# EXERCISE AIM
Return exactly the lines that run from the beginning through the line containing "R = math.radians", both included, and no others.

# DATASET EXCERPT

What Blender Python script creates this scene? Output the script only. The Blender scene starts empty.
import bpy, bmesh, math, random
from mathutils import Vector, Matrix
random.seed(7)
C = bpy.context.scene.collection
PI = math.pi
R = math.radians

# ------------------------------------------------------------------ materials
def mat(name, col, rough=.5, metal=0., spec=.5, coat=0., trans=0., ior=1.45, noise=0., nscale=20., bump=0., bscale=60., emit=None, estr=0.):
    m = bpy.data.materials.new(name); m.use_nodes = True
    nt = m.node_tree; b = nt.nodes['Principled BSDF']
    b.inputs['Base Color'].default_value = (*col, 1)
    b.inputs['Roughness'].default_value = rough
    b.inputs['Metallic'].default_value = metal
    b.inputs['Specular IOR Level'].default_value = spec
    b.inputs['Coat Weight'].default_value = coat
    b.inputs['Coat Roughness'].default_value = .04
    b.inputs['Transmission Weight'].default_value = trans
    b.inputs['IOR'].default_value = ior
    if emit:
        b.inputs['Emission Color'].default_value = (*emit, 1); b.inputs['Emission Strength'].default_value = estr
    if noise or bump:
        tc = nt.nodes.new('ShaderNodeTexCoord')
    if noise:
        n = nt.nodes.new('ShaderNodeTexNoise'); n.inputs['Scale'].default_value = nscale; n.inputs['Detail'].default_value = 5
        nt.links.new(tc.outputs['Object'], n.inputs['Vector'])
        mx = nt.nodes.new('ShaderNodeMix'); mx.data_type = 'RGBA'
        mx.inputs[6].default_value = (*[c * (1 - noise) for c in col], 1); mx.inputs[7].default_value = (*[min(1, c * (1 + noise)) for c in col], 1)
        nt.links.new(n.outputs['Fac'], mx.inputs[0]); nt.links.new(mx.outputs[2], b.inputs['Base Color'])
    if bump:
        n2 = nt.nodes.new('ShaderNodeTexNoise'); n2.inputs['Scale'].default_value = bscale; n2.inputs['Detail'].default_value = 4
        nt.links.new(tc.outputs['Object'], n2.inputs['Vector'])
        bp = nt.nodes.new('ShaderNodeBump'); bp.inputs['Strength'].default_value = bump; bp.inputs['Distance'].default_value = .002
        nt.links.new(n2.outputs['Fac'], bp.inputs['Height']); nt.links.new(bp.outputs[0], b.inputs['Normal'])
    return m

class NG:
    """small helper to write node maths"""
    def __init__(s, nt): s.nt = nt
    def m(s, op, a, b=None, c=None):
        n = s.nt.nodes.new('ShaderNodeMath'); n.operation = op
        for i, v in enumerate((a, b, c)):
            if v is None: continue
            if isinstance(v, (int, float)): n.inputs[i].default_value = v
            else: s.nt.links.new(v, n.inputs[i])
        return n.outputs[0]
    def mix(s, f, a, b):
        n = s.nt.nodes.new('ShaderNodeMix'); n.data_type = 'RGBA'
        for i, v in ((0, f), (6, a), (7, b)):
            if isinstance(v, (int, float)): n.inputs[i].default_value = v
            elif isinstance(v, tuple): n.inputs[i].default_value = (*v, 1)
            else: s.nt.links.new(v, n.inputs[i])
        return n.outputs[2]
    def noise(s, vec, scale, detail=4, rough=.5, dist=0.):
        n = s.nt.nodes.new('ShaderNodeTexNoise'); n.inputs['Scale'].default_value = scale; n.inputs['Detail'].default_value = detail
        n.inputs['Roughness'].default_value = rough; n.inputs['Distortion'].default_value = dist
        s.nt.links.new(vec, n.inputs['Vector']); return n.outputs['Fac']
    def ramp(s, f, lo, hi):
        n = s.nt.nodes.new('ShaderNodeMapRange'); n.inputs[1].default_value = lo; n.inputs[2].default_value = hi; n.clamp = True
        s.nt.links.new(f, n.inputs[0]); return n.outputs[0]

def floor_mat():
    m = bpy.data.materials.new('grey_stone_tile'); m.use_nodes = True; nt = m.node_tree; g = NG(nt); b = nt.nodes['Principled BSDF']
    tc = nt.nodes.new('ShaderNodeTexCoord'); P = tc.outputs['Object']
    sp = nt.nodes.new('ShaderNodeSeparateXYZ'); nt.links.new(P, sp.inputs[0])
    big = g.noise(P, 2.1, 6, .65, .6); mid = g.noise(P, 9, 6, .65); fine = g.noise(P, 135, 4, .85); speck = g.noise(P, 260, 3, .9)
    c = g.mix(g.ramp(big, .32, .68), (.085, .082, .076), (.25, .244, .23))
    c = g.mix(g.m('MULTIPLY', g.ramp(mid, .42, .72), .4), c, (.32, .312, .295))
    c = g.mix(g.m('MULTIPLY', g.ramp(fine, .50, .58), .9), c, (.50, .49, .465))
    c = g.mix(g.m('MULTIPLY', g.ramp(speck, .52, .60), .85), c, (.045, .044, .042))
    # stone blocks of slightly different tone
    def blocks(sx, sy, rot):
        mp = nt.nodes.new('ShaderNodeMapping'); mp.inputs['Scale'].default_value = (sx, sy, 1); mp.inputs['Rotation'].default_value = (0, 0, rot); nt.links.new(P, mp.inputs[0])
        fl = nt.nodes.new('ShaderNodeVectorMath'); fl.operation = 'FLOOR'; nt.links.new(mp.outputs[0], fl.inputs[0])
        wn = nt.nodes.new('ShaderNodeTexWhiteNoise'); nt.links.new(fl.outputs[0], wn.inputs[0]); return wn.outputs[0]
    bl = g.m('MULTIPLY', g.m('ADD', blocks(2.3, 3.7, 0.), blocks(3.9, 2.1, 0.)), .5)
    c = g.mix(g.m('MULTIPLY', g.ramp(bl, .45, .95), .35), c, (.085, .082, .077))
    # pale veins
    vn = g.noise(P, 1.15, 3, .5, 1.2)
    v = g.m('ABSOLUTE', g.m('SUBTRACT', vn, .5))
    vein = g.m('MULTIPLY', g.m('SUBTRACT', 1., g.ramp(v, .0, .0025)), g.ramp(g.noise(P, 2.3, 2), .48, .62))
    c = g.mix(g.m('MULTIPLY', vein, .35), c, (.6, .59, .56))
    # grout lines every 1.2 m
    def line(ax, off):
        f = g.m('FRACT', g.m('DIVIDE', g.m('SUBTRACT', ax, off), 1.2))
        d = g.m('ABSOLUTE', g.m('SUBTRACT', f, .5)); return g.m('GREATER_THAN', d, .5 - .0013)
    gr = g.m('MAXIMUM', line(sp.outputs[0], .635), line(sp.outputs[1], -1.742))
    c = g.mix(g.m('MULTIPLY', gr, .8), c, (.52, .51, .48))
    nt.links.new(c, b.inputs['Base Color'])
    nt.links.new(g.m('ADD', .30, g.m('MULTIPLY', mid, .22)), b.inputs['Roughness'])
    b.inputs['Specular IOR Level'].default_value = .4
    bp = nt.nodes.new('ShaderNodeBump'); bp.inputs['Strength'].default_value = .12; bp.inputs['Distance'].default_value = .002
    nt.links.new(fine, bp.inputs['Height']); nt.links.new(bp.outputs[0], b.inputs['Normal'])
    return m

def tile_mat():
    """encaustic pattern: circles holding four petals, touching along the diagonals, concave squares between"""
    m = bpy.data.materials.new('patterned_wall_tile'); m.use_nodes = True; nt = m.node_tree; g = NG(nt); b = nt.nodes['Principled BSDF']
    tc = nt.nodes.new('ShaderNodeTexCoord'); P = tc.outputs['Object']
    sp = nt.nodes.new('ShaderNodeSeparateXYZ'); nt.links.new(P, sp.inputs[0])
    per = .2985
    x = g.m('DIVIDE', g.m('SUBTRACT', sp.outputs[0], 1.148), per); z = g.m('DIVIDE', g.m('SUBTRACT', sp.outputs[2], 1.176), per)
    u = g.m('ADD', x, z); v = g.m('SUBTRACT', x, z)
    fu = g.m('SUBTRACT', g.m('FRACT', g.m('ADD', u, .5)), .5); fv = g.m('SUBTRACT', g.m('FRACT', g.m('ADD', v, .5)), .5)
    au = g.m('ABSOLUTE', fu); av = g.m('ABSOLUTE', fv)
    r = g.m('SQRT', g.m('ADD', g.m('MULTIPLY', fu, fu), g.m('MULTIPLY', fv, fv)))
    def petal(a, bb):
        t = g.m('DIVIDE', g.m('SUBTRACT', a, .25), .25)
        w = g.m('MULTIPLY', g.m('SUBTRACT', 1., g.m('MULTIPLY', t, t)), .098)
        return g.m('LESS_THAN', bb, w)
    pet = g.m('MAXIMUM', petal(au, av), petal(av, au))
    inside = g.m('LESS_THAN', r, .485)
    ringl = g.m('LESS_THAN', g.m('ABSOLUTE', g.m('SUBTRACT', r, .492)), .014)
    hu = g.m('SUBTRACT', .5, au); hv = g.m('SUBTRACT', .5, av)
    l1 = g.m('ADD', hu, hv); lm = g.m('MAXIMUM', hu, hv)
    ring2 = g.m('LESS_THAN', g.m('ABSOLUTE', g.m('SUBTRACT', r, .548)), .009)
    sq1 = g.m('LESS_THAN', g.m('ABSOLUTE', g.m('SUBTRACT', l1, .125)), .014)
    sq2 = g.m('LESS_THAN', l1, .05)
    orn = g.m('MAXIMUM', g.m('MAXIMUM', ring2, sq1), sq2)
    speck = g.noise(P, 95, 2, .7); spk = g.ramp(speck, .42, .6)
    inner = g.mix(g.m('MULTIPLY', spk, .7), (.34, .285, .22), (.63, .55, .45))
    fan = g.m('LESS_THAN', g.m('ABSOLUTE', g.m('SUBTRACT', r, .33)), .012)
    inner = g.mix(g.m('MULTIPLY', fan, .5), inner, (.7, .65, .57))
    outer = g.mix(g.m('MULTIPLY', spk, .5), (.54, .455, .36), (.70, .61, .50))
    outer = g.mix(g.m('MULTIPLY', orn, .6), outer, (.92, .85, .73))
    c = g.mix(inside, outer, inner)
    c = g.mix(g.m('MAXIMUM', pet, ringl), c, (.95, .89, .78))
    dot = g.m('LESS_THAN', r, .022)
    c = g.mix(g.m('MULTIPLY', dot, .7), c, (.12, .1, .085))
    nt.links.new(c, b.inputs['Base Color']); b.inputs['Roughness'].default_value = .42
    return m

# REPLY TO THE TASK
What Blender Python script creates this scene? Output the script only. The Blender scene starts empty.
import bpy, bmesh, math, random
from mathutils import Vector, Matrix
random.seed(7)
C = bpy.context.scene.collection
PI = math.pi
R = math.radians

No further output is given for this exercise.